There remains hope so long as there are those willing to do that work of offering themselves in union with Christ. We are living in a time where principalities and powers that have long prospered in the dark are being exposed. That’s a good thing, because such exposure is, biblically speaking, prelude to their defeat. They are furious because they know their time is short. Think biblically. The false cult of Christianism thinks solely in terms of earthly power. That is why they follow the dimestore antichrist who promised them such power. They will see in this post nothing but politics. But we must not think in such terms. To be sure, we must be wise as serpents and innocent as doves and do what it practical to defeat this cult and the threat it poses. But above all, we must keep our minds and hearts on heavenly things and not on earthly things. As Paul says:

See to it that no one makes a prey of you by philosophy and empty deceit, according to human tradition, according to the elemental spirits of the universe, and not according to Christ. For in him the whole fulness of deity dwells bodily,  and you have come to fulness of life in him, who is the head of all rule and authority. In him also you were circumcised with a circumcision made without hands, by putting off the body of flesh in the circumcision of Christ; and you were buried with him in baptism, in which you were also raised with him through faith in the working of God, who raised him from the dead. And you, who were dead in trespasses and the uncircumcision of your flesh, God made alive together with him, having forgiven us all our trespasses, having canceled the bond which stood against us with its legal demands; this he set aside, nailing it to the cross. He disarmed the principalities and powers and made a public example of them, triumphing over them in him. (Col 2:8–15).

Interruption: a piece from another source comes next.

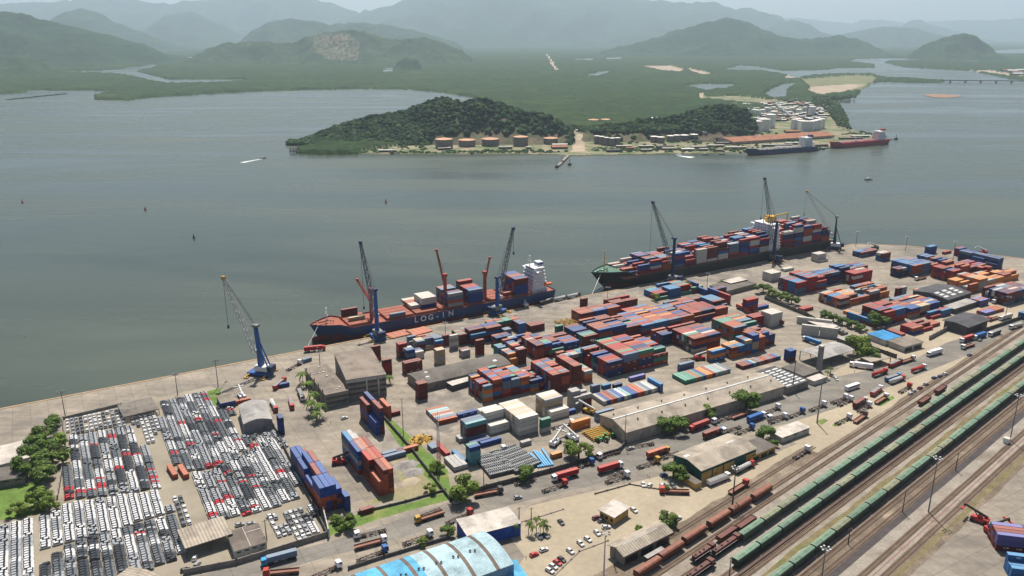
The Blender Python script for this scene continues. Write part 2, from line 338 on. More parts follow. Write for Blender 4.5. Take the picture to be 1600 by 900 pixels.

That, not earthly power, is the goal.  The triumph of the love and justice of God–especially for the least of these in whom Christ is most profoundly present to us (short of the Eucharist, of course) is our goal and object in this present fight, as in all earthly battles.  Let the worldly struggle for power.  Let us study to be friends in Christ and to go, even at the cost of a martyr’s cross, toward the love of God and neighbor–even when the neighbor is our enemy and consumed with Pharisaic pride.  Because it could just as easily have been us and, on many occasions it has been us.  We are saved only by grace.  So let us extend it even to the enemy we must fight.